Traditional Croatian motorsailers

Streamlined and elegant, wooden gulets originate from Turkey, where they were used for transporting cargo. In the 1980s, people in Bodrum began converting them into motorsailers for tourism. And since the early-2000’s, Croats have been buying them to charter on the Adriatic. We visited two traditional Croatian motorsailers also known as gulet to discover more.

Traditional Croatian Motorsailer Morning Star
M/S Morning Star in Croatia

Moored up in Sumpetar’s sleepy harbor, just outside Split, Morning Star (88ft; 6 cabins, sleeps 12) was handbuilt from wood in Turkey in 2008. Indeed like most Croatian traditional gulets, she has generous decks for dining and sunbathing. Also a saloon for eating inside if it rains, and cabins down below. Her heavily weighted hull makes her very stable. Definitely ideal for inexperienced sailors – and she has a motor plus two masts with full sailing equipment.

Sitting at a long dining table on the shaded aft deck, Ivan Trgo, whose family owns Morning Star, offers us slices of his mother’s delicious home-baked apple strudel. “Our family has sailed for generations,” he says. “We’re a crew of four – my older brother Domagoj is captain, Krešimir, and I are deckhands and waiters. Furthermore, we have a chef too.”

M/S Morning Star’s Cabins

Ivan shows us the cozy cabins, with oak wood interiors, plush cream carpets, round porthole windows opening onto the azure blue sky. Also en-suite bathrooms with massage-jet showers. “Sailing is the best possible way to explore the Dalmatian islands,” he says. “We provide an insider’s view of local life and have many return guests.”

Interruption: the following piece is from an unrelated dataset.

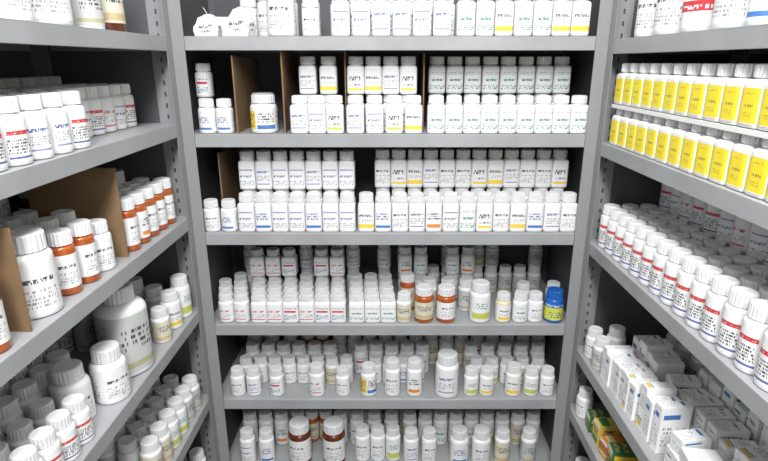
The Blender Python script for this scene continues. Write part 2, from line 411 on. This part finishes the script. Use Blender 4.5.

Ivan’s perfect day? “We’d start in Pučišća with its old stone houses on Brač, and sail around to Rasotica Bay, where we’d drop anchor for swimming and snorkeling. We’d have lunch aboard, then sail to Hvar, serving cocktails on the deck, to moor up overnight in Stari Grad for dinner at a local restaurant”.

Most guests charter Morning Star for one-week round-trips from Split, calling at the islands of Brač, Hvar, Korčula, Vis, and Šolta, but routes are flexible.

Croatian Traditional Gulet Altair

Croatian Motor-Sailer Altair
Croatia Motorsailer Altair

Also in Sumpetar, we see another gulet-style traditional Croatian motorsailers, Altair (80ft; 6 cabins, sleeps 12), built here in 2008 and belonging to the Nazors. Owner-captain Dare Nazor, who leads a crew of four, welcomes us aboard with a platter of his family’s homemade pršut (similar to Italian prosciutto), cheese, and bread.

Like Ivan, Dare knows the local secrets of the islands south of Split and loves arranging various activities while sailing. Including fishing trips followed by barbecuing the catch. Although he generally does round-trips from Split, alternatively, he can sail from Dubrovnik to show you the islands of South Dalmatia, or take you north to the wild rocky uninhabited islets of Kornati National Park.